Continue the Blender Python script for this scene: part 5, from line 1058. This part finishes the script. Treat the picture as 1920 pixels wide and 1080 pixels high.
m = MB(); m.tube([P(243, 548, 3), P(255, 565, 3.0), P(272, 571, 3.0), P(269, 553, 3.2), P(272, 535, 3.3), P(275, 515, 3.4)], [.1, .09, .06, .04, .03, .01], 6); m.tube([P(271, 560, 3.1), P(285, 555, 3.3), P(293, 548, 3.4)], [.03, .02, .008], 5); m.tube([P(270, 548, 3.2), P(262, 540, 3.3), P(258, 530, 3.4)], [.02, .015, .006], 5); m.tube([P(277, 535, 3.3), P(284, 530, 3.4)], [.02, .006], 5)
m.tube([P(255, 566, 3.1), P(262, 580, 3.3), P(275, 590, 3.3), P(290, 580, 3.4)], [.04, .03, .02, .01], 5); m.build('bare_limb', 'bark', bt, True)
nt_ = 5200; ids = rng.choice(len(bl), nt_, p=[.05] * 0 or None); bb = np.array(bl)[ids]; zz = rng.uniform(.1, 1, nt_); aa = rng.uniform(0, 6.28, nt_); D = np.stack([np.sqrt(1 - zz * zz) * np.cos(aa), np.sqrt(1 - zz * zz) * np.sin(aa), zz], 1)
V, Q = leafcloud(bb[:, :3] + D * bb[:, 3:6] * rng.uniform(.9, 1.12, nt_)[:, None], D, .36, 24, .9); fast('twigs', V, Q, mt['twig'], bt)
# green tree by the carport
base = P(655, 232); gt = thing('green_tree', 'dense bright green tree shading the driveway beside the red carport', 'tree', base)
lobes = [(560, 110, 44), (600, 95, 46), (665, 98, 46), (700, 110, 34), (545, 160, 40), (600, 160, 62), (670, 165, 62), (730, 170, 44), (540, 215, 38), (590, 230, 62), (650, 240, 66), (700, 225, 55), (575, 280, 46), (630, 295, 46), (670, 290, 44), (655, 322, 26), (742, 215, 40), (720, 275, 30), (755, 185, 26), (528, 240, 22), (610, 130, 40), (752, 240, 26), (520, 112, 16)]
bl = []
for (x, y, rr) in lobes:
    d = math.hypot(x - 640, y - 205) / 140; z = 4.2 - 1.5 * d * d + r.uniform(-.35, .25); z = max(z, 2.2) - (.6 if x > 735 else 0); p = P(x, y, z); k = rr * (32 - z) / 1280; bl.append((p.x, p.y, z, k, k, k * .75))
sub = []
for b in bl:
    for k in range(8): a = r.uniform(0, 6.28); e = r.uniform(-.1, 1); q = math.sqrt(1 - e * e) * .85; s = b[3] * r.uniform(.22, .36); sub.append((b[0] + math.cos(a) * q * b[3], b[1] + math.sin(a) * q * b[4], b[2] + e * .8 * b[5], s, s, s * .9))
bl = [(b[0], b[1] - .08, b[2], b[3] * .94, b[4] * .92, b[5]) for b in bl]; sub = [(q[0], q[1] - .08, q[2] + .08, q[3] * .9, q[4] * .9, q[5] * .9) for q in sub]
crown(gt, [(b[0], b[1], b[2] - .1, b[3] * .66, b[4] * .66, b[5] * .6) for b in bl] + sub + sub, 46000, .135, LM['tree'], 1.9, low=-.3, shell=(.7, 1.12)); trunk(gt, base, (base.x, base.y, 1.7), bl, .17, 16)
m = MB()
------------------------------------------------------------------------
- _What this task involves_
Give an exact repetition of all the material.

- _Solved exercise_
Continue the Blender Python script for this scene: part 5, from line 1058. This part finishes the script. Treat the picture as 1920 pixels wide and 1080 pixels high.
m = MB(); m.tube([P(243, 548, 3), P(255, 565, 3.0), P(272, 571, 3.0), P(269, 553, 3.2), P(272, 535, 3.3), P(275, 515, 3.4)], [.1, .09, .06, .04, .03, .01], 6); m.tube([P(271, 560, 3.1), P(285, 555, 3.3), P(293, 548, 3.4)], [.03, .02, .008], 5); m.tube([P(270, 548, 3.2), P(262, 540, 3.3), P(258, 530, 3.4)], [.02, .015, .006], 5); m.tube([P(277, 535, 3.3), P(284, 530, 3.4)], [.02, .006], 5)
m.tube([P(255, 566, 3.1), P(262, 580, 3.3), P(275, 590, 3.3), P(290, 580, 3.4)], [.04, .03, .02, .01], 5); m.build('bare_limb', 'bark', bt, True)
nt_ = 5200; ids = rng.choice(len(bl), nt_, p=[.05] * 0 or None); bb = np.array(bl)[ids]; zz = rng.uniform(.1, 1, nt_); aa = rng.uniform(0, 6.28, nt_); D = np.stack([np.sqrt(1 - zz * zz) * np.cos(aa), np.sqrt(1 - zz * zz) * np.sin(aa), zz], 1)
V, Q = leafcloud(bb[:, :3] + D * bb[:, 3:6] * rng.uniform(.9, 1.12, nt_)[:, None], D, .36, 24, .9); fast('twigs', V, Q, mt['twig'], bt)
# green tree by the carport
base = P(655, 232); gt = thing('green_tree', 'dense bright green tree shading the driveway beside the red carport', 'tree', base)
lobes = [(560, 110, 44), (600, 95, 46), (665, 98, 46), (700, 110, 34), (545, 160, 40), (600, 160, 62), (670, 165, 62), (730, 170, 44), (540, 215, 38), (590, 230, 62), (650, 240, 66), (700, 225, 55), (575, 280, 46), (630, 295, 46), (670, 290, 44), (655, 322, 26), (742, 215, 40), (720, 275, 30), (755, 185, 26), (528, 240, 22), (610, 130, 40), (752, 240, 26), (520, 112, 16)]
bl = []
for (x, y, rr) in lobes:
    d = math.hypot(x - 640, y - 205) / 140; z = 4.2 - 1.5 * d * d + r.uniform(-.35, .25); z = max(z, 2.2) - (.6 if x > 735 else 0); p = P(x, y, z); k = rr * (32 - z) / 1280; bl.append((p.x, p.y, z, k, k, k * .75))
sub = []
for b in bl:
    for k in range(8): a = r.uniform(0, 6.28); e = r.uniform(-.1, 1); q = math.sqrt(1 - e * e) * .85; s = b[3] * r.uniform(.22, .36); sub.append((b[0] + math.cos(a) * q * b[3], b[1] + math.sin(a) * q * b[4], b[2] + e * .8 * b[5], s, s, s * .9))
bl = [(b[0], b[1] - .08, b[2], b[3] * .94, b[4] * .92, b[5]) for b in bl]; sub = [(q[0], q[1] - .08, q[2] + .08, q[3] * .9, q[4] * .9, q[5] * .9) for q in sub]
crown(gt, [(b[0], b[1], b[2] - .1, b[3] * .66, b[4] * .66, b[5] * .6) for b in bl] + sub + sub, 46000, .135, LM['tree'], 1.9, low=-.3, shell=(.7, 1.12)); trunk(gt, base, (base.x, base.y, 1.7), bl, .17, 16)
m = MB()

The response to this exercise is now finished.